Paul Bowles lived and wrote in Tangier for 52 years.  In 1999, I had the distinct honor of presenting him with an award of appreciation from President Clinton honoring him for his contribution to American values through his writing and his goodwill work during his years in Tangier. His response to the award was warm and heartfelt, “I am a proud American and always will be”.  He passed away a month later.

Bowles once said, “Morocco’s front door opens to all of Africa. The other side of that same door opens to Europe.” He saw Morocco as a land of contrasts and Tangier is where he would author some of his most famous works.  Sheltering Sky is considered one of the best 100 novels of all time. He counted among his friends Gertrude Stein and Aaron Copland, with whom he wrote many famous music scripts, rapidly rising to prominence as a composer of theatre music.

Another of the most enduring American legacies in Tangier is the American School of Tangier (AST), the oldest American school in Morocco, established as a US and Moroccan non-profit educational institution in 1950. Since its inception, it has graduated thousands of young Moroccans who would go on to study in the best universities in the United States and Europe. Its longevity and success can be attributed to one person, Joseph A. McPhillips.  McPhillips, a graduate of Phillips Academy, Andover and Princeton University, came to AST in 1962, becoming its headmaster in 1973. He also started a second American school in Marrakech in 1995 and was headmaster until he passed away in 2007. He was a force to be reckoned with, and a principal figure on the Tangier scene for more than five decades.

McPhillips was also a theatre director who directed more than 20 plays at AST, which would become a Tangier tradition.

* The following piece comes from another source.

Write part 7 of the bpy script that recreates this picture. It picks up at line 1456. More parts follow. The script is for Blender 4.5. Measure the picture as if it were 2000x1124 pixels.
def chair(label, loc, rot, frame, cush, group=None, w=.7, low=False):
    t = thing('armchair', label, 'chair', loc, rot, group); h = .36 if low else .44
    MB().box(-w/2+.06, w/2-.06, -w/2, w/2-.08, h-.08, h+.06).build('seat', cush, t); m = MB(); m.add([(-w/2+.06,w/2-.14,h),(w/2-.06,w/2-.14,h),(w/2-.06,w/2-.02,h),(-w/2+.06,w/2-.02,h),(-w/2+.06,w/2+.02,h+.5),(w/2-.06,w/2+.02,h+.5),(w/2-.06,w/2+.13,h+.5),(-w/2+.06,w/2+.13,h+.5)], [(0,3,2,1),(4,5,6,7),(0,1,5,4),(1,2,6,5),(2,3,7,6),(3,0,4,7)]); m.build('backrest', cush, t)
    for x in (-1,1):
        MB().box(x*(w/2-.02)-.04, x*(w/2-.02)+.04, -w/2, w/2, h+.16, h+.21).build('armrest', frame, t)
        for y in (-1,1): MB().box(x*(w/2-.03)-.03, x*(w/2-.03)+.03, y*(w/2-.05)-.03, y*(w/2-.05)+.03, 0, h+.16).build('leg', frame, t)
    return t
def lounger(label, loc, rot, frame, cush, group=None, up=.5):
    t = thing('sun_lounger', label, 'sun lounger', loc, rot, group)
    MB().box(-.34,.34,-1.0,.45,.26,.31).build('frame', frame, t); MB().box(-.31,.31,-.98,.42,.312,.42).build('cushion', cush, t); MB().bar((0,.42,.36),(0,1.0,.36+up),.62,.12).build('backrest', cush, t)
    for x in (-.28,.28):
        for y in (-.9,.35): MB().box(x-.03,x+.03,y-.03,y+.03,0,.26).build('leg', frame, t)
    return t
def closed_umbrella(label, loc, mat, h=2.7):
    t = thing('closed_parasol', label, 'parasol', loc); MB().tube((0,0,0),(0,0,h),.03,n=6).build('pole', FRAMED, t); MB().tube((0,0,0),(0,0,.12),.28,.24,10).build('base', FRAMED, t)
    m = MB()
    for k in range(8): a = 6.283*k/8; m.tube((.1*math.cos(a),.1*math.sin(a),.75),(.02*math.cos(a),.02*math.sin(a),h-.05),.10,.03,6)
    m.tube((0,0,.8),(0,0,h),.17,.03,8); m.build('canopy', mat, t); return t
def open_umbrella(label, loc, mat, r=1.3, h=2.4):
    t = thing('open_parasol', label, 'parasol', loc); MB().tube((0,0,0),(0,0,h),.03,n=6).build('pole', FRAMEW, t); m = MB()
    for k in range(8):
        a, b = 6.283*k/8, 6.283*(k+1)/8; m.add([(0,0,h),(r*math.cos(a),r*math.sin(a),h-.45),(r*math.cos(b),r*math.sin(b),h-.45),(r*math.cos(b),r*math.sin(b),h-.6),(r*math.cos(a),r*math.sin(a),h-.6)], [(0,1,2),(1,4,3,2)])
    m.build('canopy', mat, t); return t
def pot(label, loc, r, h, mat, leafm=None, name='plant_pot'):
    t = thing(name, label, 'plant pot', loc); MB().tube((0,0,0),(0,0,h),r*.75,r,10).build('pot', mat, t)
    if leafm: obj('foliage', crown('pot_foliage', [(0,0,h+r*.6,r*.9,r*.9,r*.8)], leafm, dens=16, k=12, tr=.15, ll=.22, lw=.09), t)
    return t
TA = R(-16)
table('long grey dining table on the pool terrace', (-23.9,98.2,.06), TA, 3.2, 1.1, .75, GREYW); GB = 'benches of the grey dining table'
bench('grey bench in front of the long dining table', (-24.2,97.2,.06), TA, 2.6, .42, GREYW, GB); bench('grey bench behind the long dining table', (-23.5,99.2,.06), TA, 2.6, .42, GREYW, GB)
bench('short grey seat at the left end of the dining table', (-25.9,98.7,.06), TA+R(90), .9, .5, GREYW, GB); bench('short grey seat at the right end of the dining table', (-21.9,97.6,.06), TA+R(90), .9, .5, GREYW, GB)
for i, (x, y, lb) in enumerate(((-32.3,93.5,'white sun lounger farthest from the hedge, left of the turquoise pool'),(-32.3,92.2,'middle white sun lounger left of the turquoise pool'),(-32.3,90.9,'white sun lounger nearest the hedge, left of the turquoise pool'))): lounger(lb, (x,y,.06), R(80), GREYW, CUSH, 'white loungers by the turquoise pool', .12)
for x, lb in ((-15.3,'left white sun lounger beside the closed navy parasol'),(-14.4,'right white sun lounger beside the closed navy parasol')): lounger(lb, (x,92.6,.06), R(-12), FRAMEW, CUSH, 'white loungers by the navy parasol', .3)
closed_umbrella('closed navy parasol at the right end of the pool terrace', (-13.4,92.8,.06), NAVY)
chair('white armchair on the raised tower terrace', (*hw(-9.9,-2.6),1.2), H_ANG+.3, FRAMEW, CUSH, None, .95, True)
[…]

Amongst them was the 1992 production of Euripides Hippolytos performed in Arabic and featuring music by Paul Bowles and costumes by Yves Saint Laurent.  Today the American schools of Tangier and Marrakech have over 700 students and are carrying on the tradition Joe McPhillips intended to bring the best American education values to Morocco.

As Tangier reinvents itself as the hub for international manufacturing, a host of new American and international companies are arriving every day to take advantage of an educated workforce, competitive costs, and the easy, free-trade access to both the US and Europe. With them comes the next generation of Americans who will carry on the historic ties between our two countries.

Finally, when you do go, make sure to stay at the five start Mirage hotel, a most beautiful and romantic setting on cliffs overhanging the Atlantic Ocean, with the sound of the waves splashing down below. It’s a once in a lifetime experience.

Tangier is an exciting place, filled with American, European, and Moroccan history creating Bowles’ “land of contrasts”.  So, come and stay awhile in this special city, and enjoy the beat it has created for all who visit it.